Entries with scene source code
╭──

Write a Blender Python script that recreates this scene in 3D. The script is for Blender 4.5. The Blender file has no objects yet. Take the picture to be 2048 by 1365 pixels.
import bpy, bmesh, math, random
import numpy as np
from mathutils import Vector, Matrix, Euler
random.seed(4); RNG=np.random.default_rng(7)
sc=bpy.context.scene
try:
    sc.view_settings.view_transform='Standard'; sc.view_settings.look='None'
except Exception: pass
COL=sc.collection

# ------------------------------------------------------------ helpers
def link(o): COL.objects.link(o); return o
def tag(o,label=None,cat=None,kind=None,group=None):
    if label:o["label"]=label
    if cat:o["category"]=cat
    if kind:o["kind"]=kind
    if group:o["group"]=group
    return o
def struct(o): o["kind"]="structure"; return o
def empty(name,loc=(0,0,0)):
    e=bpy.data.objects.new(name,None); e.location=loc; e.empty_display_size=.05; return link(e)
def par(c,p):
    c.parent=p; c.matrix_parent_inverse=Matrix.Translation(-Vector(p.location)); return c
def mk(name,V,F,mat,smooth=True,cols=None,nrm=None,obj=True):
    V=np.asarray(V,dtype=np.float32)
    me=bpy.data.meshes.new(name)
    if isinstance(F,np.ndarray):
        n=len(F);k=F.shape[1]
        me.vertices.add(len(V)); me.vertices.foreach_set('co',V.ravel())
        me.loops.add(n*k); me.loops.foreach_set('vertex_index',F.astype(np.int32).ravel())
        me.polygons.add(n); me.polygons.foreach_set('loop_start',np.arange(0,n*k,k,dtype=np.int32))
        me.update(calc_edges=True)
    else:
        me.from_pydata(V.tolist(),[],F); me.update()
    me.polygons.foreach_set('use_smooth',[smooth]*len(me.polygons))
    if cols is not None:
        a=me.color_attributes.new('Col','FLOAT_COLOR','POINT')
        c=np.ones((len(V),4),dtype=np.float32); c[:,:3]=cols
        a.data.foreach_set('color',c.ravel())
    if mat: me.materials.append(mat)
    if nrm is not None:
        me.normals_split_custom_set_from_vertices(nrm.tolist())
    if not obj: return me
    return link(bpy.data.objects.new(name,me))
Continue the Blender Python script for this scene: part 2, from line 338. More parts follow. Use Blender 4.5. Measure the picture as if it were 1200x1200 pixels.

╰──

• Description of the task: Your task is to repeat every entry exactly.

• Answer to the task:
Write a Blender Python script that recreates this scene in 3D. The script is for Blender 4.5. The Blender file has no objects yet. Take the picture to be 2048 by 1365 pixels.
import bpy, bmesh, math, random
import numpy as np
from mathutils import Vector, Matrix, Euler
random.seed(4); RNG=np.random.default_rng(7)
sc=bpy.context.scene
try:
    sc.view_settings.view_transform='Standard'; sc.view_settings.look='None'
except Exception: pass
COL=sc.collection

# ------------------------------------------------------------ helpers
def link(o): COL.objects.link(o); return o
def tag(o,label=None,cat=None,kind=None,group=None):
    if label:o["label"]=label
    if cat:o["category"]=cat
    if kind:o["kind"]=kind
    if group:o["group"]=group
    return o
def struct(o): o["kind"]="structure"; return o
def empty(name,loc=(0,0,0)):
    e=bpy.data.objects.new(name,None); e.location=loc; e.empty_display_size=.05; return link(e)
def par(c,p):
    c.parent=p; c.matrix_parent_inverse=Matrix.Translation(-Vector(p.location)); return c
def mk(name,V,F,mat,smooth=True,cols=None,nrm=None,obj=True):
    V=np.asarray(V,dtype=np.float32)
    me=bpy.data.meshes.new(name)
    if isinstance(F,np.ndarray):
        n=len(F);k=F.shape[1]
        me.vertices.add(len(V)); me.vertices.foreach_set('co',V.ravel())
        me.loops.add(n*k); me.loops.foreach_set('vertex_index',F.astype(np.int32).ravel())
        me.polygons.add(n); me.polygons.foreach_set('loop_start',np.arange(0,n*k,k,dtype=np.int32))
        me.update(calc_edges=True)
    else:
        me.from_pydata(V.tolist(),[],F); me.update()
    me.polygons.foreach_set('use_smooth',[smooth]*len(me.polygons))
    if cols is not None:
        a=me.color_attributes.new('Col','FLOAT_COLOR','POINT')
        c=np.ones((len(V),4),dtype=np.float32); c[:,:3]=cols
        a.data.foreach_set('color',c.ravel())
    if mat: me.materials.append(mat)
    if nrm is not None:
        me.normals_split_custom_set_from_vertices(nrm.tolist())
    if not obj: return me
    return link(bpy.data.objects.new(name,me))
Continue the Blender Python script for this scene: part 2, from line 338. More parts follow. Use Blender 4.5. Measure the picture as if it were 1200x1200 pixels.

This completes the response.